### TASK OBJECTIVE:
Sift the material for lines containing "from", and return them.

══════════════════════════════

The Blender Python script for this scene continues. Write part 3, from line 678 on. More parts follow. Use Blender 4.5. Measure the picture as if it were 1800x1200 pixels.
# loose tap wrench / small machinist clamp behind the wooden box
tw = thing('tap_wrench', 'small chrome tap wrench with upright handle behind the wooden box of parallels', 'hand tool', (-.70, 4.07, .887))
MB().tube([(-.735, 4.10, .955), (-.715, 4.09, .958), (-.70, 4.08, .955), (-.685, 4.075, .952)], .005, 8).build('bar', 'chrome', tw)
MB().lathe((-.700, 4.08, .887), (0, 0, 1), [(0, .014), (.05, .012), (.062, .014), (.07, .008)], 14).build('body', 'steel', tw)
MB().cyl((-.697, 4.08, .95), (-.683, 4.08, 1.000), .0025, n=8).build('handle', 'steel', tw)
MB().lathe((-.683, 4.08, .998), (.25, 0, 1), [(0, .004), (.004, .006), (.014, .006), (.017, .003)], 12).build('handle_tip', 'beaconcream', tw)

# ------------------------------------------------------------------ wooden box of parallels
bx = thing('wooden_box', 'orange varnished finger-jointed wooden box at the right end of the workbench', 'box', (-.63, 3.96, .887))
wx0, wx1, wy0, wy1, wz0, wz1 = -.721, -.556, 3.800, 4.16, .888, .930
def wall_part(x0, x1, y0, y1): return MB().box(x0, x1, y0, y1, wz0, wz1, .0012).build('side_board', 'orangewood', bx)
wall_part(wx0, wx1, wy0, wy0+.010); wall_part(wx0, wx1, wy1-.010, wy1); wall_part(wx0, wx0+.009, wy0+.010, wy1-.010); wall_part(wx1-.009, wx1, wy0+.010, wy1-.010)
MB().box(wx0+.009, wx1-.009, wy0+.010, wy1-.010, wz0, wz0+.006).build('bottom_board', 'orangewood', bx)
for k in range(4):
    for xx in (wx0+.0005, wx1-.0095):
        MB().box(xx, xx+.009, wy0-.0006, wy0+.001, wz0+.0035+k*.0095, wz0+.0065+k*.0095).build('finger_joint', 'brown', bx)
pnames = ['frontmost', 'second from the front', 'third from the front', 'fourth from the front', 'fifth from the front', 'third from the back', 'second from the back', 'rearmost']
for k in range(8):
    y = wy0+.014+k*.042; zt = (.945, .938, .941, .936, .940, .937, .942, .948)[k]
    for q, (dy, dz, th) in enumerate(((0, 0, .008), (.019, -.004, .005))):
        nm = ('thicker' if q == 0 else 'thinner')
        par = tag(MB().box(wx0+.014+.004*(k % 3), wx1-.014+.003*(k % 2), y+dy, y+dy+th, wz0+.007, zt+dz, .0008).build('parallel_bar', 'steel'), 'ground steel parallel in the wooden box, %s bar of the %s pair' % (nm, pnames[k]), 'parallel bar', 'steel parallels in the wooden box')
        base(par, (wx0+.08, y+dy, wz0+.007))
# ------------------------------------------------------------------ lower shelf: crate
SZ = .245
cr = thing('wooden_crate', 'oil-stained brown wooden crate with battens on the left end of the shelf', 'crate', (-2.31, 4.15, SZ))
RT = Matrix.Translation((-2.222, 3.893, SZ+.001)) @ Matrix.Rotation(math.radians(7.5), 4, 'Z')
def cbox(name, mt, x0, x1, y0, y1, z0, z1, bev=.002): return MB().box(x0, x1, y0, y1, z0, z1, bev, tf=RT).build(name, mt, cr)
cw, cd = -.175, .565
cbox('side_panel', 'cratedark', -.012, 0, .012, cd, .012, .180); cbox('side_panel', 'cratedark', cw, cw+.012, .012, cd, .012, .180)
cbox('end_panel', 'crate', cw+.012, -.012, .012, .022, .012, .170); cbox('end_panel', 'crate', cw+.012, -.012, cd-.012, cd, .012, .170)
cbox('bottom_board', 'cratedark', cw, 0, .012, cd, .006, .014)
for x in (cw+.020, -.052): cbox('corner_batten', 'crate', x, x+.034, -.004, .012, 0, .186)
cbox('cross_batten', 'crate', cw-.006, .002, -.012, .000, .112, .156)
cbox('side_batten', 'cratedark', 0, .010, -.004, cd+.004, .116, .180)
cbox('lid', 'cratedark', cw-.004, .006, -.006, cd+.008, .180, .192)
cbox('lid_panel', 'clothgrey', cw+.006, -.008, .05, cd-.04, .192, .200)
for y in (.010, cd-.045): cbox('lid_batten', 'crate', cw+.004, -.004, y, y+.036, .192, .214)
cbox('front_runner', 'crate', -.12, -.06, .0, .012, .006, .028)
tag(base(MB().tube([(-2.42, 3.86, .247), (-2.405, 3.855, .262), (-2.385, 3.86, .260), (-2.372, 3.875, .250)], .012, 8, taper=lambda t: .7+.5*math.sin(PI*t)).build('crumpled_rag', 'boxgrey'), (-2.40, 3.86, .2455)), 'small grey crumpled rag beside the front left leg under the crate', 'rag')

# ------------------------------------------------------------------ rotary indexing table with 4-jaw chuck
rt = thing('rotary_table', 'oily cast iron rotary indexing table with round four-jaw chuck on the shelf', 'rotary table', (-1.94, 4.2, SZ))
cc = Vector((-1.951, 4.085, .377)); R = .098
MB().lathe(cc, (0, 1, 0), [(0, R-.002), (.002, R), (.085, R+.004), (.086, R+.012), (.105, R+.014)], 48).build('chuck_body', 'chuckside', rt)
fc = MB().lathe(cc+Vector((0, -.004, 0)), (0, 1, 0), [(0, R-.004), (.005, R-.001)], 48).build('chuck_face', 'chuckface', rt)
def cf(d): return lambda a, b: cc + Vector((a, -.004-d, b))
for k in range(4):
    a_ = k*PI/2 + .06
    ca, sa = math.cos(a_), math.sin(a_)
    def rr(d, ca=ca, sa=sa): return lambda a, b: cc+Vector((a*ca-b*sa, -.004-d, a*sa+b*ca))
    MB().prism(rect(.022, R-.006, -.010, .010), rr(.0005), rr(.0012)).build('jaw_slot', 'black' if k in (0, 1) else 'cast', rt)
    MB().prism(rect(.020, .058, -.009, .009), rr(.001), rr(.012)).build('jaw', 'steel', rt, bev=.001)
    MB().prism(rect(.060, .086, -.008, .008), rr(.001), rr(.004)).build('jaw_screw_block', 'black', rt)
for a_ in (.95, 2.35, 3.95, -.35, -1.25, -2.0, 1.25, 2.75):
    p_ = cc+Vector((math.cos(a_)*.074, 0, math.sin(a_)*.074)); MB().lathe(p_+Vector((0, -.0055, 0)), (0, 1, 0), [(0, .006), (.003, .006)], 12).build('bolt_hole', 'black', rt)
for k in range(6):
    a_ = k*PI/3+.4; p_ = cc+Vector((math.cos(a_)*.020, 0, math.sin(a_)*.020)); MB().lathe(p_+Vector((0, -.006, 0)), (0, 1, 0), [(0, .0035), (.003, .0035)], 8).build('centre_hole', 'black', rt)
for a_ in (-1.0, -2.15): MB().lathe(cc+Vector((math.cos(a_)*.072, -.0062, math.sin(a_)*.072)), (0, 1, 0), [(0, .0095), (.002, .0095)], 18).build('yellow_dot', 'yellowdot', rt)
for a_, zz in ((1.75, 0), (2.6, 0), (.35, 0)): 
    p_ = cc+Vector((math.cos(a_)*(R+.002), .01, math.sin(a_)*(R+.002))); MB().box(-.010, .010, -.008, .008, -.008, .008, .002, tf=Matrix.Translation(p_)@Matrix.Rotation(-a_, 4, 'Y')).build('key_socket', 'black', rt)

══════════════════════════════

### WORKED ANSWER:
The Blender Python script for this scene continues. Write part 3, from line 678 on. More parts follow. Use Blender 4.5. Measure the picture as if it were 1800x1200 pixels.
pnames = ['frontmost', 'second from the front', 'third from the front', 'fourth from the front', 'fifth from the front', 'third from the back', 'second from the back', 'rearmost']